**The request**
Extract the lines that hold the string "this".
[Material shown start]
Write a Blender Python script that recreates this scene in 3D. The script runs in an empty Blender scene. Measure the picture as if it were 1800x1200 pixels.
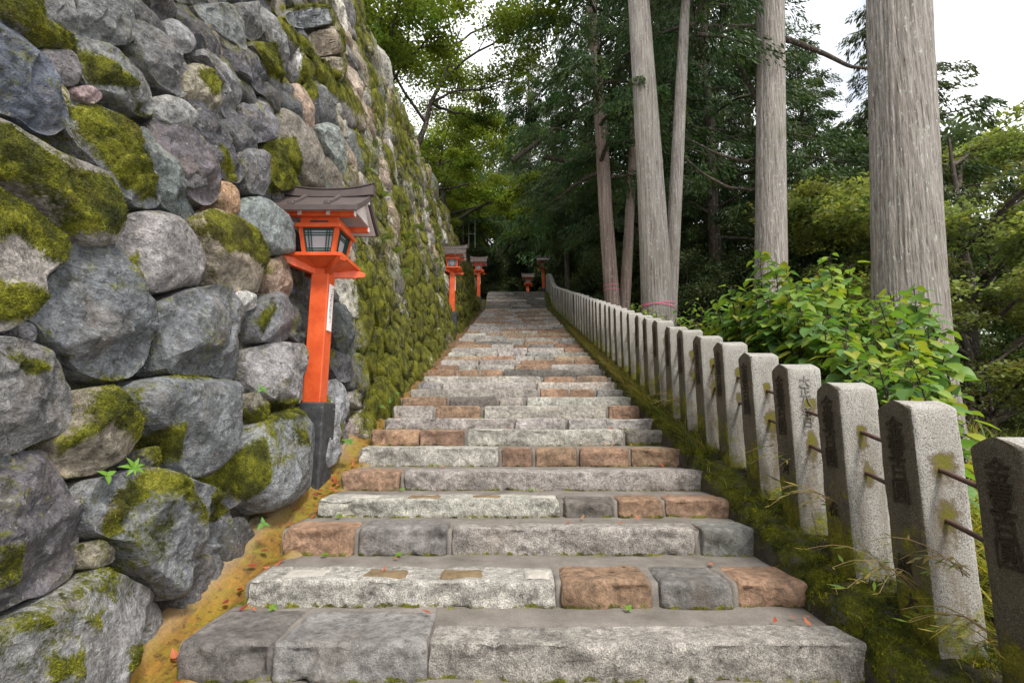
import bpy, math, random
import numpy as np
from mathutils import Vector

R = math.radians
sc = bpy.context.scene
COL = sc.collection

# ------------------------------------------------------------------ camera, sky, sun, exposure
F, PITCH, YAW = 893.0, R(8.9), R(0.32)
cam_d = bpy.data.cameras.new('camera')
cam_d.sensor_width = 36.0
cam_d.lens = F / 1800 * 36
cam_d.clip_start = 0.05
cam_d.clip_end = 2000
cam = bpy.data.objects.new('camera', cam_d)
COL.objects.link(cam)
cam.location = (0, 0, 1.6)
cam.rotation_euler = (R(90) + PITCH, 0, YAW)
sc.camera = cam

SUN_EL, SUN_AZ = R(52), R(150)          # azimuth measured from +y towards +x
world = bpy.data.worlds.new('World')
sc.world = world
world.use_nodes = True
wt = world.node_tree
wt.nodes.clear()
wo = wt.nodes.new('ShaderNodeOutputWorld')
bg = wt.nodes.new('ShaderNodeBackground')
sky = wt.nodes.new('ShaderNodeTexSky')
sky.sky_type = 'NISHITA'
sky.sun_disc = False
sky.sun_elevation = SUN_EL
sky.sun_rotation = SUN_AZ
skm = wt.nodes.new('ShaderNodeVectorMath'); skm.operation = 'SCALE'
skm.inputs['Scale'].default_value = 0.9
tcw = wt.nodes.new('ShaderNodeTexCoord')
cl = wt.nodes.new('ShaderNodeTexNoise')
cl.inputs['Scale'].default_value = 2.6
cl.inputs['Detail'].default_value = 6
cl.inputs['Roughness'].default_value = 0.55
cr = wt.nodes.new('ShaderNodeMapRange')
cr.inputs['From Min'].default_value = 0.20
cr.inputs['From Max'].default_value = 0.42
mx = wt.nodes.new('ShaderNodeMix'); mx.data_type = 'RGBA'
mx.inputs[7].default_value = (11.2, 11.35, 11.6, 1)          # thick bright cloud
wt.links.new(sky.outputs[0], skm.inputs[0])
wt.links.new(tcw.outputs['Generated'], cl.inputs['Vector'])
wt.links.new(cl.outputs[0], cr.inputs['Value'])
wt.links.new(cr.outputs[0], mx.inputs[0])
wt.links.new(skm.outputs[0], mx.inputs[6])
wt.links.new(mx.outputs[2], bg.inputs['Color'])
bg.inputs['Strength'].default_value = 0.10
wt.links.new(bg.outputs[0], wo.inputs[0])

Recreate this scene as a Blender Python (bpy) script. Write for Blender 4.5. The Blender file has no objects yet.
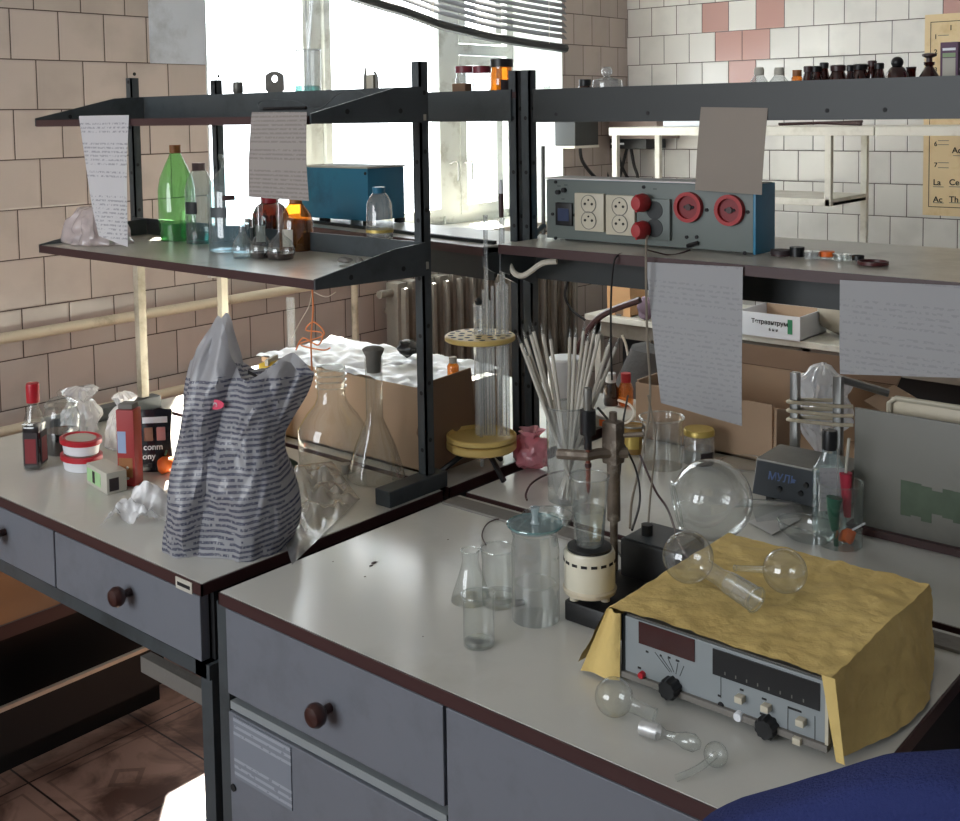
import bpy, bmesh, math, random
import numpy as np
from mathutils import Vector, Matrix, noise
random.seed(7)
S = bpy.context.scene
C = S.collection
PI = math.pi
# ------------------------------------------------------------------ camera
YAW, PIT, ROL, F, CX, CY, EYE = .70933, .06788, .01472, 1119.7, 476.6, 190.7, 1.65
_f = np.array([math.cos(YAW)*math.cos(PIT), math.sin(YAW)*math.cos(PIT), -math.sin(PIT)])
_r = np.array([math.sin(YAW), -math.cos(YAW), 0.0]); _d = np.cross(_f, _r)
_c, _s = math.cos(ROL), math.sin(ROL)
CM = np.array([_c*_r+_s*_d, -_s*_r+_c*_d, _f])
cam = bpy.data.cameras.new('camera'); co = bpy.data.objects.new('camera', cam); C.objects.link(co)
cam.sensor_fit = 'HORIZONTAL'; cam.sensor_width = 36; cam.lens = F/960*36
cam.shift_x = (480-CX)/960; cam.shift_y = -(410.5-CY)/960; cam.clip_start = .02
m3 = Matrix((CM[0].tolist(), (-CM[1]).tolist(), (-CM[2]).tolist())).transposed()
co.matrix_world = Matrix.Translation((0, 0, EYE)) @ m3.to_4x4()
S.camera = co
# ------------------------------------------------------------------ light
W = bpy.data.worlds.new('world'); S.world = W; W.use_nodes = True
wn = W.node_tree.nodes; wl = W.node_tree.links
bg = wn['Background']; bg.inputs[0].default_value = (.91, .955, 1, 1); bg.inputs[1].default_value = 5.0
sun = bpy.data.lights.new('sun', 'SUN'); sun.energy = 55; sun.angle = .012; sun.color = (1, .93, .82)
so = bpy.data.objects.new('sun', sun); C.objects.link(so)
so.rotation_euler = Vector((.92, 1.0, 1.25)).to_track_quat('Z', 'Y').to_euler()
def portal(name, loc, rot, sx, sy):
    l = bpy.data.lights.new(name, 'AREA'); l.shape = 'RECTANGLE'; l.size = sx; l.size_y = sy
    l.cycles.is_portal = True
    o = bpy.data.objects.new(name, l); C.objects.link(o); o.location = loc; o.rotation_euler = rot
portal('window_portal', (3.375, 3.62, 2.06), (PI/2, 0, PI), 2.1, 1.9)
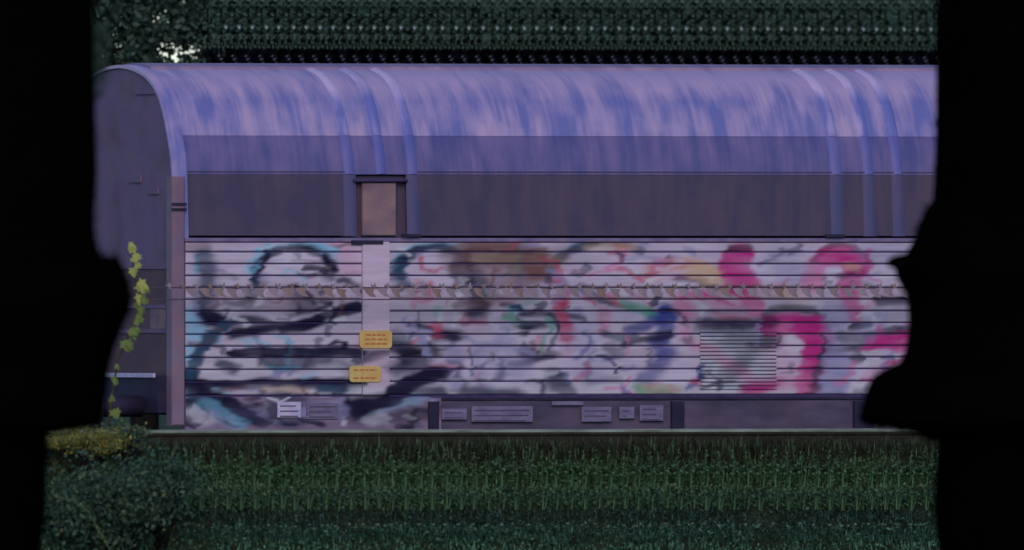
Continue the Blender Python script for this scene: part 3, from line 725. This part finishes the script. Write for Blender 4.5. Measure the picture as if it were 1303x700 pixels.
for i in range(54):
    px = 236 + i * 17.4
    if px > 1160: break
    a = P(px, 367, YW - 0.02)
    o = link('leaf', fl[int(random.random() < 0.3)]); o.parent = creeper
    o.location = Vector((a.x, YW - 0.02, a.z)) - creeper.location; o.rotation_euler = (random.uniform(-.25, .25), random.uniform(-.07, .07), random.uniform(-.2, .2))
for i in range(56):
    px = 214 + i * 17.4
    if px > 1165: break
    a = P(px, 366, YW - 0.025)
    o = link('leaf_sprig', sp[i % 2]); o.parent = creeper
    o.location = Vector((a.x, YW - 0.025, a.z)) - creeper.location; o.rotation_euler = (0, random.uniform(-.25, .25), random.uniform(-.5, .5))

# ------------------------------------------------------------------ added black silhouettes in tree shape, filling the blank sides
def dark_tree(edge, side, cx_px, y0, trunk_edge, label, seed):
    """added black silhouette shaped as a trunk with an ivy mantle; edge: outline towards the gap as (px, py)"""
    base = P(cx_px, 700, y0)
    t = empty('added_black_tree', (base.x, y0, -1.2)); tag(t, label, 'tree')
    # trunk
    tr = MB(); pts, rads = [], []
    for z in np.linspace(-1.25, 7.5, 30):
        py = 350 - (z - CAM.z) * PPM * (DIST / (DIST + (y0) * math.cos(PSI)))
        e = np.interp(py, [-400, 560, 620, 720, 900], [trunk_edge[0], trunk_edge[1], trunk_edge[2], trunk_edge[3], trunk_edge[3] + side * -14])
        p = P(cx_px, py, y0); q = P(e, py, y0)
        pts.append((p.x + 0.015 * math.sin(z * 2.1), y0, z)); rads.append(abs(q.x - p.x) * math.cos(PSI) * (1 + 0.015 * math.sin(z * 5)))
    tr.tube(pts, rads, 20)
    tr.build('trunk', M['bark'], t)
    # mantle: rings swept down the outline, given its own depth
    es = [(x, y) for x, y in edge]
    dist = [0]
    for (a, b), (c, d) in zip(es, es[1:]): dist.append(dist[-1] + math.hypot(c - a, d - b))
    ss = np.linspace(0, dist[-1], 110)
    ex = np.interp(ss, dist, [e[0] for e in es]); ey = np.interp(ss, dist, [e[1] for e in es])
    b = MB(); n = 28; vs = []
    lr = np.random.default_rng(seed); lp = []
    for x, y in zip(ex, ey):
        c = P(cx_px, y, y0); e = P(x, y, y0); r = abs(e.x - c.x) * math.cos(PSI)
        for k in range(n):
            a = 2 * math.pi * k / n
            rr = r * (1 + (0.012 * math.sin(5 * a + y * 0.05) if 0.3 < abs(math.sin(a)) else 0))
            v = Vector((c.x, y0, c.z)) + RT * (rr * math.cos(a)) + FW * (rr * 0.85 * math.sin(a))
            vs.append(v)
            if lr.random() < 0.5: lp.append(v + Vector(lr.normal(0, 0.012, 3)))
    m = len(ss)
    b.add(vs, [(i * n + k, (i + 1) * n + k, (i + 1) * n + (k + 1) % n, i * n + (k + 1) % n) for i in range(m - 1) for k in range(n)], 0, True)
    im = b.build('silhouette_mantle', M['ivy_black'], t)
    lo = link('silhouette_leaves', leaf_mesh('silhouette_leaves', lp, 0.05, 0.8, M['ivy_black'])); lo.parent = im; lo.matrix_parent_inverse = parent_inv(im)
    lo['kind'] = 'stuff'
    return t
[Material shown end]
**Result of the exercise**
Write a Blender Python script that recreates this scene in 3D. The script runs in an empty Blender scene. Measure the picture as if it were 1800x1200 pixels.
Recreate this scene as a Blender Python (bpy) script. Write for Blender 4.5. The Blender file has no objects yet.
Continue the Blender Python script for this scene: part 3, from line 725. This part finishes the script. Write for Blender 4.5. Measure the picture as if it were 1303x700 pixels.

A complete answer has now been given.